(What you will do) Repeat the listing word for word. No pictures belong in the copy.

- - - - -

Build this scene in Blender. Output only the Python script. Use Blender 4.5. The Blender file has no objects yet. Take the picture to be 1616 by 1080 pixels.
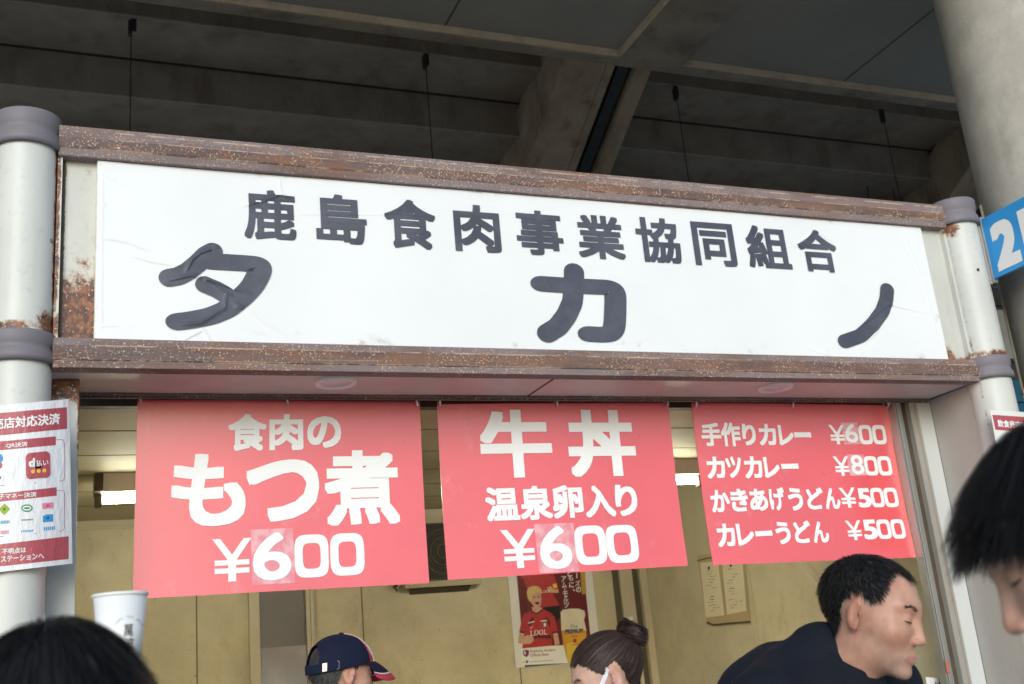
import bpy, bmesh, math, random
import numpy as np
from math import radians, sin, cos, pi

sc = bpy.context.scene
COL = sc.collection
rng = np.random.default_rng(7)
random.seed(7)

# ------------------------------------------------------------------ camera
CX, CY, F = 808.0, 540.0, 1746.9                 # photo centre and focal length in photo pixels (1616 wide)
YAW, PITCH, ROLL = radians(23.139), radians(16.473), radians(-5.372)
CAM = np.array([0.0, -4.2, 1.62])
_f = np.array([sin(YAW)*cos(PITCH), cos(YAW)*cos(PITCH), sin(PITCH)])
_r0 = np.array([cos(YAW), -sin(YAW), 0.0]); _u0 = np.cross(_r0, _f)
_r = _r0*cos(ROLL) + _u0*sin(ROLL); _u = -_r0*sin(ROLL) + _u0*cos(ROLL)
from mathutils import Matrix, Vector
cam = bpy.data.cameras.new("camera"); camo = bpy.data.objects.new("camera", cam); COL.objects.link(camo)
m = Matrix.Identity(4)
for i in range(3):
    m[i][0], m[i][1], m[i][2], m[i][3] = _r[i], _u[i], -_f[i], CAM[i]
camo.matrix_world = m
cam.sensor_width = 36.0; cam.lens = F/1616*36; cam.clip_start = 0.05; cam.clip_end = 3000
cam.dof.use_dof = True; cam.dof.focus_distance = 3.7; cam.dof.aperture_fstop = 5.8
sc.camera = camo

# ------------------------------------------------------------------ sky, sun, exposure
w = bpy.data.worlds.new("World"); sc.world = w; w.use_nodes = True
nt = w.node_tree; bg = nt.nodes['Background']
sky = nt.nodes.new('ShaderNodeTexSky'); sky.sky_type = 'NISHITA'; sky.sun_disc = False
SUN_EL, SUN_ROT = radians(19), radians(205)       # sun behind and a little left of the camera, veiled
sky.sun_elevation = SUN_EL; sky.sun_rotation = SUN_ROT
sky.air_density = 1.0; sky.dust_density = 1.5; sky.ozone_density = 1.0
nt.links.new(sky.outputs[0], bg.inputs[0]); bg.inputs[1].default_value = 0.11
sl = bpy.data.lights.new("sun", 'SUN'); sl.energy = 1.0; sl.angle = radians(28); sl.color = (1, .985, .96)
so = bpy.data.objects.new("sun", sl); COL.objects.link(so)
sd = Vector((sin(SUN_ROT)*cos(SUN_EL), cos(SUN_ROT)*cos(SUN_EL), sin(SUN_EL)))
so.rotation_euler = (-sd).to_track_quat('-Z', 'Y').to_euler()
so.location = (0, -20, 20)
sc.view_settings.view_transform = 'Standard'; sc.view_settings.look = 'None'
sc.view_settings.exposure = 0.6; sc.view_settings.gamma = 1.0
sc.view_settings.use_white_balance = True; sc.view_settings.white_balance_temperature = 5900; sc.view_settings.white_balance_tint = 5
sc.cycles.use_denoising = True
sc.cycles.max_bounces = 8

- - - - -

(Answer for the task)
Build this scene in Blender. Output only the Python script. Use Blender 4.5. The Blender file has no objects yet. Take the picture to be 1616 by 1080 pixels.
import bpy, bmesh, math, random
import numpy as np
from math import radians, sin, cos, pi

sc = bpy.context.scene
COL = sc.collection
rng = np.random.default_rng(7)
random.seed(7)

# ------------------------------------------------------------------ camera
CX, CY, F = 808.0, 540.0, 1746.9                 # photo centre and focal length in photo pixels (1616 wide)
YAW, PITCH, ROLL = radians(23.139), radians(16.473), radians(-5.372)
CAM = np.array([0.0, -4.2, 1.62])
_f = np.array([sin(YAW)*cos(PITCH), cos(YAW)*cos(PITCH), sin(PITCH)])
_r0 = np.array([cos(YAW), -sin(YAW), 0.0]); _u0 = np.cross(_r0, _f)
_r = _r0*cos(ROLL) + _u0*sin(ROLL); _u = -_r0*sin(ROLL) + _u0*cos(ROLL)
from mathutils import Matrix, Vector
cam = bpy.data.cameras.new("camera"); camo = bpy.data.objects.new("camera", cam); COL.objects.link(camo)
m = Matrix.Identity(4)
for i in range(3):
    m[i][0], m[i][1], m[i][2], m[i][3] = _r[i], _u[i], -_f[i], CAM[i]
camo.matrix_world = m
cam.sensor_width = 36.0; cam.lens = F/1616*36; cam.clip_start = 0.05; cam.clip_end = 3000
cam.dof.use_dof = True; cam.dof.focus_distance = 3.7; cam.dof.aperture_fstop = 5.8
sc.camera = camo

# ------------------------------------------------------------------ sky, sun, exposure
w = bpy.data.worlds.new("World"); sc.world = w; w.use_nodes = True
nt = w.node_tree; bg = nt.nodes['Background']
sky = nt.nodes.new('ShaderNodeTexSky'); sky.sky_type = 'NISHITA'; sky.sun_disc = False
SUN_EL, SUN_ROT = radians(19), radians(205)       # sun behind and a little left of the camera, veiled
sky.sun_elevation = SUN_EL; sky.sun_rotation = SUN_ROT
sky.air_density = 1.0; sky.dust_density = 1.5; sky.ozone_density = 1.0
nt.links.new(sky.outputs[0], bg.inputs[0]); bg.inputs[1].default_value = 0.11
sl = bpy.data.lights.new("sun", 'SUN'); sl.energy = 1.0; sl.angle = radians(28); sl.color = (1, .985, .96)
so = bpy.data.objects.new("sun", sl); COL.objects.link(so)
sd = Vector((sin(SUN_ROT)*cos(SUN_EL), cos(SUN_ROT)*cos(SUN_EL), sin(SUN_EL)))
so.rotation_euler = (-sd).to_track_quat('-Z', 'Y').to_euler()
so.location = (0, -20, 20)
sc.view_settings.view_transform = 'Standard'; sc.view_settings.look = 'None'
sc.view_settings.exposure = 0.6; sc.view_settings.gamma = 1.0
sc.view_settings.use_white_balance = True; sc.view_settings.white_balance_temperature = 5900; sc.view_settings.white_balance_tint = 5
sc.cycles.use_denoising = True
sc.cycles.max_bounces = 8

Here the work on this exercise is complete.